Opinion
No. 07-6245.
February 13, 2009.
On Appeal from the United States District Court for Eastern District of Tennessee.
The defendant, Earl McElheney, pleaded guilty to receiving child pornography via the Internet. The district court, after rejecting McElheney's request for a downward variance, sentenced him to 135 months' imprisonment. McElheney raises a number of issues on appeal, but we need only address his claim that he should be resentenced due to the change in sentencing law wrought by Gall v. United States, ___ U.S. ___, 128 S.Ct. 586, 169 L.Ed.2d 445 (2007).

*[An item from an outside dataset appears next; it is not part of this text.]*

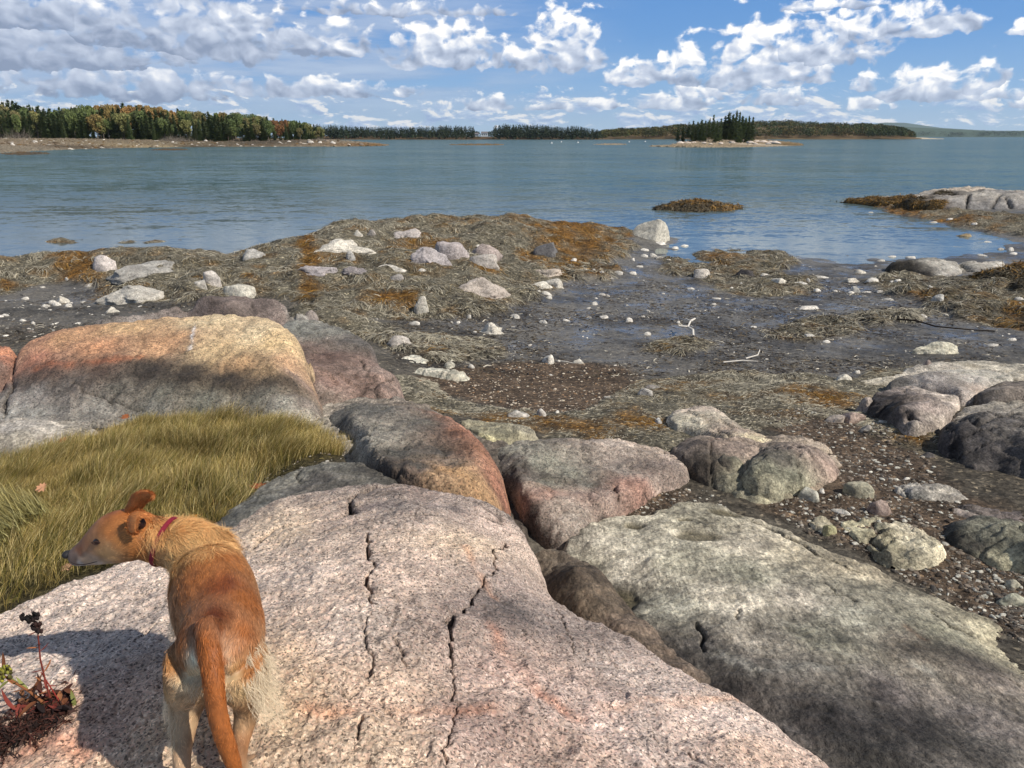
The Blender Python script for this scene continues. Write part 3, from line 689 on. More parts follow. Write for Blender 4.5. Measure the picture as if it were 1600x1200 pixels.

The sentencing court — without the benefit Gall — declined to vary below the advisory-Guidelines range. Over an objection from McElheney, the court applied this circuit's now-defunct "extraordinary circumstances" requirement, explaining that "the further away from the guidelines the Court goes, the greater the justification must be." The court's sentencing memorandum elaborated on this perceived limit to its discretion: "If the Court wished to impose a sentence substantially below the Sentencing Guidelines, it would have to offer a compelling justification based on the relevant § 3553(a) factors that is in proportion to the extent of the variance." Finding nothing extraordinary about McElheney's situation — "[McElheney] has not provided any argument to establish this case is atypical" — the court limited itself to the recommended-Guidelines range.
Gall rejected this circuit's rule, to which the district court adhered, when it held that appellate courts may not require extraordinary circumstances to justify sentences that deviate substantially from the advisory-Guidelines range. Gall, 128 S.Ct. at 596. In light of Gall and because we lack the requisite certainty to label the district court's procedural error as harmless (that is, "that this error did not cause the defendant to receive a more severe sentence," United States v. Lanesky, 494 F.3d 558, 562 (6th Cir. 2007)), we vacate McElheney's sentence and remand for re-sentencing.
The government argues harmlessness by emphasizing how the district court noted that "in this case the Court did not believe any variance was warranted." But the transcript leaves open the question whether that comment signaled the district court's unwillingness to vary in any set of circumstances, or merely under the then-existing law. This ambiguity prevents the government from meeting its burden of showing "with certainty" that we may excuse the error as harmless. See Lanesky, 494 F.3d at 561-62. The district court will decide on remand whether the intervening Gall decision changes its judgment as to the appropriate sentence to be imposed.